Pulse growers have a few things to look forward to this year as trade seems to be opening up in international markets.

Saskatchewan Pulse Growers Executive Director Carl Potts talks about India opening up recently.

"Back in December India removed some restrictions, both quantitative restrictions and tariffs that they have had in place since 2017 related to peas and have allowed really allowed the imports of the peas in since then. Just recently they provided another extension to that policy which will now take us out until October or so, so beginning to to impact new crops as well."

There's also always new research being done into pulses such as soybeans, which the SPG funds.

"Growers will know that SPG made significant investments in pulse crop research like peas and lentils, chickpeas, fava beans, dried beans, things of that nature," said Potts, "But we also have responsibility for soybeans as well. Soybeans are an important crop option to farmers in some areas of the province for the future."

"We want to be able to provide multiple crop options for growers to put maybe a little bit more distance and time in between successive pea and lentil crops.
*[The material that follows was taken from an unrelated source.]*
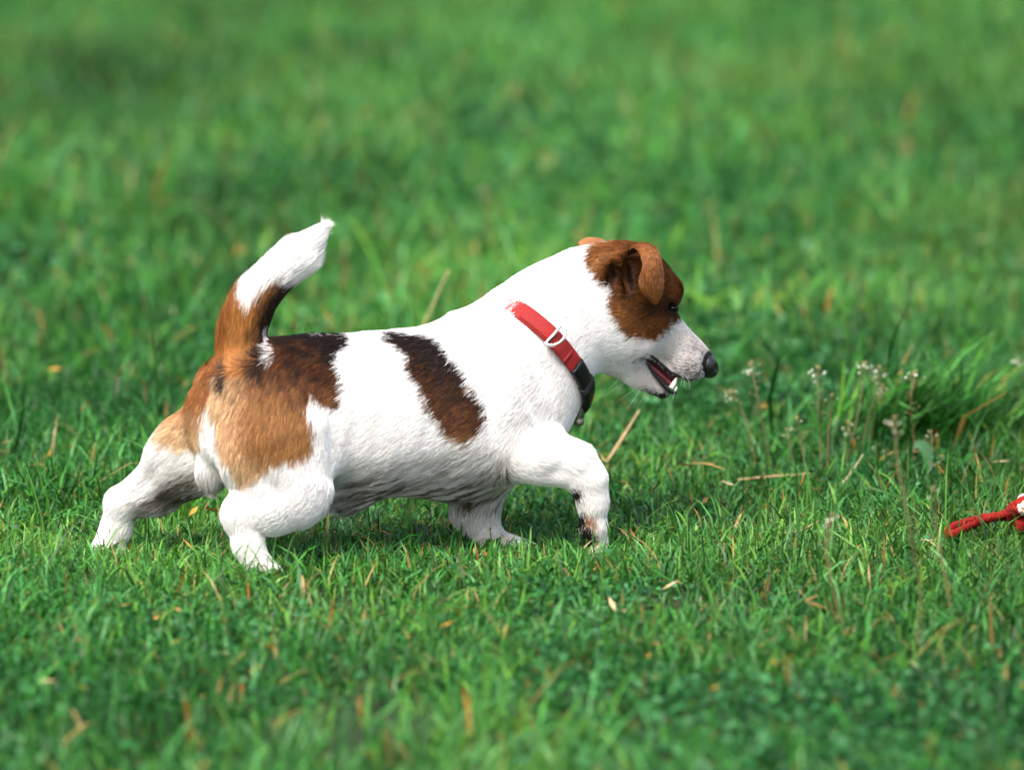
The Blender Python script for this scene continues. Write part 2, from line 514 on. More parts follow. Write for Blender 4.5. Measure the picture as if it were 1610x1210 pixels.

So soybean can be an option in some of those areas, but you know, one of the main constraints really on expanding soybean productions is ensuring that we have well-adapted varieties that are adapted to Western Canada."

Potts says that SPG is very interested in funding all kinds of pulse research.

"Since 2015, we've invested about $10 million of growers' levy dollars in root rot related research and that's been leveraged up to about $25 million of total expenditure on root rot related research, utilizing co-funding from other partners within government and with industry, so it's been a very big focus for us and it really is the top research priority."

Potts says he's hoping growers have a successful season this year.